2. Addition to Tax ≈ Section 6651(a)(1)

Respondent determined that petitioner is liable for an addition to tax pursuant to section 6651(a)(1) for 1986. Section 6651(a)(1) imposes an addition to tax for failure to file a timely return unless it is shown that such failure is due to reasonable cause and not due to willful neglect. Petitioner bears the burden of proving that his failure to file a timely return was due to reasonable cause and not willful neglect. Baldwin v. Commissioner [Dec. 42,089], 84 T.C. 859, 870 (1985).

Petitioner's 1986 Federal income tax return was due to be filed no later than April 15, 1987. He filed the return almost 20 months late on December 12, 1988.

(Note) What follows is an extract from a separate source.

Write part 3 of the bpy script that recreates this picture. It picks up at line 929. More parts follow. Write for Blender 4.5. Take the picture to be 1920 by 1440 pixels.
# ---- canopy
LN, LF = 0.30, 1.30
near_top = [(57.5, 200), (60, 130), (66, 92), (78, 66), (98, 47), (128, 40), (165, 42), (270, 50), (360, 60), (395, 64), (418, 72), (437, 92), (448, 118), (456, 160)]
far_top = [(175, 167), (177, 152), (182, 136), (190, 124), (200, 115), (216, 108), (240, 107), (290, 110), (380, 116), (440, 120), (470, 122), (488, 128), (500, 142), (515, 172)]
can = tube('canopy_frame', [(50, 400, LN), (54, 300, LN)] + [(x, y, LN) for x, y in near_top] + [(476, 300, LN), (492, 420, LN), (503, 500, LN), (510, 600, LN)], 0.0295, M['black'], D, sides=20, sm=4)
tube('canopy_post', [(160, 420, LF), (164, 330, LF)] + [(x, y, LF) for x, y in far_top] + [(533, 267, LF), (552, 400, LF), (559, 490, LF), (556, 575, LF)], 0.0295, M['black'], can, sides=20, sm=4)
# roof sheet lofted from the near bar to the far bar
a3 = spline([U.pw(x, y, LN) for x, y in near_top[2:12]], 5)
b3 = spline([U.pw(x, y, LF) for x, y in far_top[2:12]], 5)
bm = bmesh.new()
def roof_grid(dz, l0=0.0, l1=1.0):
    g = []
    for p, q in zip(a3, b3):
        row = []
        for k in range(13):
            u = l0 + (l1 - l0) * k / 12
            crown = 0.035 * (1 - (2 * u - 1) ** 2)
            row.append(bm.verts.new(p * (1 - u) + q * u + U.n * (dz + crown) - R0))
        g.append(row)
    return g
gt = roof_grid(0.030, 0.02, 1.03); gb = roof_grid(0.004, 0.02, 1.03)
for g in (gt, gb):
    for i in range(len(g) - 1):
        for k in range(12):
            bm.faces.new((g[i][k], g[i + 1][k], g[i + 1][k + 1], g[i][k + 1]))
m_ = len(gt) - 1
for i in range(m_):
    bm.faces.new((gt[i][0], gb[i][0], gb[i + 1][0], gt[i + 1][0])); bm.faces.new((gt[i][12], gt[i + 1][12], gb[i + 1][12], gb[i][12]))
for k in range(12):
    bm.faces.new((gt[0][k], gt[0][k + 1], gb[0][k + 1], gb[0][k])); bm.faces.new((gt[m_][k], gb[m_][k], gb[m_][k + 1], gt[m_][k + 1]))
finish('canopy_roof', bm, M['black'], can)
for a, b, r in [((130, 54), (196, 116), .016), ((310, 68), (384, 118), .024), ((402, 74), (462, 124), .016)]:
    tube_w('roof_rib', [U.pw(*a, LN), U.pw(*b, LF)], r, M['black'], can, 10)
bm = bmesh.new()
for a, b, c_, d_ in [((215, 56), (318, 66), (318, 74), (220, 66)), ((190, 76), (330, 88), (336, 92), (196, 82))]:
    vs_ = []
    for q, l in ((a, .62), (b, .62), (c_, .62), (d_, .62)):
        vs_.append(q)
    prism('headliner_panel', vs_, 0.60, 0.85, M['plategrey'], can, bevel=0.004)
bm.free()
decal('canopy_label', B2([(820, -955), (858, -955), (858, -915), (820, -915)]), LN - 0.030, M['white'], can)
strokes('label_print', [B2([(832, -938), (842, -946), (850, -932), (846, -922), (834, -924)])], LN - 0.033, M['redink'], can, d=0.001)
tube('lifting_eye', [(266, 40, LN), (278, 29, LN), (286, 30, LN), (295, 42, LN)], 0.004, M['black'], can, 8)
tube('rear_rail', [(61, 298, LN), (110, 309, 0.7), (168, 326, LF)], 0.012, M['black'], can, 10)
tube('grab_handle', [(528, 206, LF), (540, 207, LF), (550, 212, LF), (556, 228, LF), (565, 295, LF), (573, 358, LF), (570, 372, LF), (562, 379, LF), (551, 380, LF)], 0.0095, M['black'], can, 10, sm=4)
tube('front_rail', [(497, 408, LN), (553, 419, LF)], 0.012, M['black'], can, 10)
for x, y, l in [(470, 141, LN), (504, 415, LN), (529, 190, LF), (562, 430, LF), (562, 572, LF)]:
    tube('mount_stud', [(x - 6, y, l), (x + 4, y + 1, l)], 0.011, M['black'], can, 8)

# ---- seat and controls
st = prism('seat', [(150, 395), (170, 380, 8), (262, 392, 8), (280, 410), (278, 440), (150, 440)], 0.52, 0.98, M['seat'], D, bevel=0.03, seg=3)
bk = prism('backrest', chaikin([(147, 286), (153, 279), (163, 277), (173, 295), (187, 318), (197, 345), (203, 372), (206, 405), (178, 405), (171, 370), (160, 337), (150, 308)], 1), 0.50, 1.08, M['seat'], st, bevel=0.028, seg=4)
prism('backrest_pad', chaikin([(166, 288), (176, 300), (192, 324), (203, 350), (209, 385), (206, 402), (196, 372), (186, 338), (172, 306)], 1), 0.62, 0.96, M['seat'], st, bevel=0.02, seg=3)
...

In a filed stipulation of settled issues, petitioner agreed that the addition to tax under section 6651(a)(1) is applicable only to adjustments agreed to by the parties other than the inclusion of petitioner's parsonage allowance in petitioner's net earnings from self-employment under section 1402(a). In his memorandum of authorities, petitioner requests this Court "to relieve (him) of the penalties * * * incurred from the failure to include `fair market value' of the parsonages in the computation of the Self-Employment Social Security Tax."

Petitioner's contention is that the section 6651(a)(1) addition to tax applies only to that part of the deficiency attributable to the concessions of the parties, but not to that part of the deficiency attributable to self-employment tax under section 1401. Since we have ruled against petitioner on the self-employment tax issue, petitioner must sustain his burden of showing that his failure to include the fair market value of his parsonage in determining his net earnings from self-employment on a timely filed tax return was due to reasonable cause. Petitioner has failed to sustain this burden. Accordingly, the addition to tax is applicable to the entire deficiency.

To take account of the parties' concessions,

Decision will be entered under Rule 155.